Borrowing the “From the Oustide Looking In” title used by David Langford in his Ansible zine, I submit this post from Sam Jordison at the Guardian Book Blog. A few choice quotes:

At the risk of sounding like a nerd, I’m beginning to think science fiction’s actually quite good.

Science fiction doesn’t get a lot of respect – and quite possibly it doesn’t deserve it.

There’s something about science fiction that just doesn’t appeal. Even though I’ve long recognised that I’m a bit of a geek, I just find much of it too nerdy. I have a strong negative reaction to all the warp-speed jargon, the masturbatory fantasies about alien sex queens and the frequent intrusion of half-baked mathematical theories.

You see, when it comes to the genre wars, science fiction is at a very curious disadvantage.
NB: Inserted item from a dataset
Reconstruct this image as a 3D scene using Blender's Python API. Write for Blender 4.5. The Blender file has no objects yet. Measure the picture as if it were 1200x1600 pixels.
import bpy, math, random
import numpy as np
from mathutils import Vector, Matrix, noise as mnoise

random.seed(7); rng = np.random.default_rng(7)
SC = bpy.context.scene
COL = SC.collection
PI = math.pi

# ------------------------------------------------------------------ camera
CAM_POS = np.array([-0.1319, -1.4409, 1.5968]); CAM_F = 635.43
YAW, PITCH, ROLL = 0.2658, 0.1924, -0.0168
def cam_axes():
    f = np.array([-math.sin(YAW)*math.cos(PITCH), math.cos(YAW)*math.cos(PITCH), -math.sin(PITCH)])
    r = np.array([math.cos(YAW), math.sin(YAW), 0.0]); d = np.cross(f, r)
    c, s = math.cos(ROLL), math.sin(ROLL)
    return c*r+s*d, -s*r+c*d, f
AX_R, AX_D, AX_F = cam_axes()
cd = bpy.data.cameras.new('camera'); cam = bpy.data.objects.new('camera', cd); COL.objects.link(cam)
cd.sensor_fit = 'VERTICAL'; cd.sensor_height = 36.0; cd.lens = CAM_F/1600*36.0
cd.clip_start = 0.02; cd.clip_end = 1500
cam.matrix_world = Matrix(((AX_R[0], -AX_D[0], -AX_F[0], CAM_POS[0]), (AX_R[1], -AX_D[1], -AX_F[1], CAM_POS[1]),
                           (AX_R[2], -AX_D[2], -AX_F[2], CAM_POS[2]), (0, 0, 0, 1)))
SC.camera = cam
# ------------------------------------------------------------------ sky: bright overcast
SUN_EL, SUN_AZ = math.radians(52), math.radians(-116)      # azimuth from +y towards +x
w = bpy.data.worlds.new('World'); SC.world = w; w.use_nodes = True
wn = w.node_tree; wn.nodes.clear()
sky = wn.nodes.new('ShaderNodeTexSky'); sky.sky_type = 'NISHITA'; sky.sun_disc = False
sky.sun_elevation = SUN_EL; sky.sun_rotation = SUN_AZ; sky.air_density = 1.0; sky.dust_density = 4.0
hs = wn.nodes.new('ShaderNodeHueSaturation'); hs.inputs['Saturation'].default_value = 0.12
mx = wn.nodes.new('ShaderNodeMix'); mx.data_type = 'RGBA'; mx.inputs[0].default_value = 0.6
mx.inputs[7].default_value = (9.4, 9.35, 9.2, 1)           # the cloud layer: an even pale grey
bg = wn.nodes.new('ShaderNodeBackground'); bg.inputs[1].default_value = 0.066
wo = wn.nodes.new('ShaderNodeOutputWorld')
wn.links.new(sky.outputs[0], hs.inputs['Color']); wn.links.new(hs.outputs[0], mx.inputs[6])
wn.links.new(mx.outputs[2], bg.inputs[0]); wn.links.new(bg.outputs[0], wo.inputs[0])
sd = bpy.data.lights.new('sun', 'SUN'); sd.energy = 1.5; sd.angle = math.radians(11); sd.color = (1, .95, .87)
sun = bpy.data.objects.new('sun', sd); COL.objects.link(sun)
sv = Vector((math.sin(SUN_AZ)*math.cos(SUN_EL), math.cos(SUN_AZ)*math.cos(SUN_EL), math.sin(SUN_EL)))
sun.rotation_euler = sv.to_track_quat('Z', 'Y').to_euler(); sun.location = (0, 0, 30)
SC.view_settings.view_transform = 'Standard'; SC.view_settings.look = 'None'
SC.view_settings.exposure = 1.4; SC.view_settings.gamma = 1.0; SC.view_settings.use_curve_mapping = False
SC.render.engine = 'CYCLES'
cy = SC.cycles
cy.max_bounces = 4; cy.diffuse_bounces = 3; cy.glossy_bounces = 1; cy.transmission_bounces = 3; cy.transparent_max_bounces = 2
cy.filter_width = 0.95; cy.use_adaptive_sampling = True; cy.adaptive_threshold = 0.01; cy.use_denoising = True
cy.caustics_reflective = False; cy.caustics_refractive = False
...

As soon as someone writes a really good sci-fi book it nearly always seems to get reclassified as something else.

Does writing brilliantly preclude Vonnegut et al from the sci-fi genre? Or is it just that there’s so much more to their books than spaceships and aliens? Could it be that most sci-fi is just so bad that reasonable people can’t stand to tar literary heroes like Angela Carter with its brush? Conversely, have I been unreasonably depriving myself of other great sci-fi works for years? Or is it simply the case that I’m barking up the wrong tree and that my approach to literature would be far healthier if I just ignored such semantics and the labelling policies of high street chains?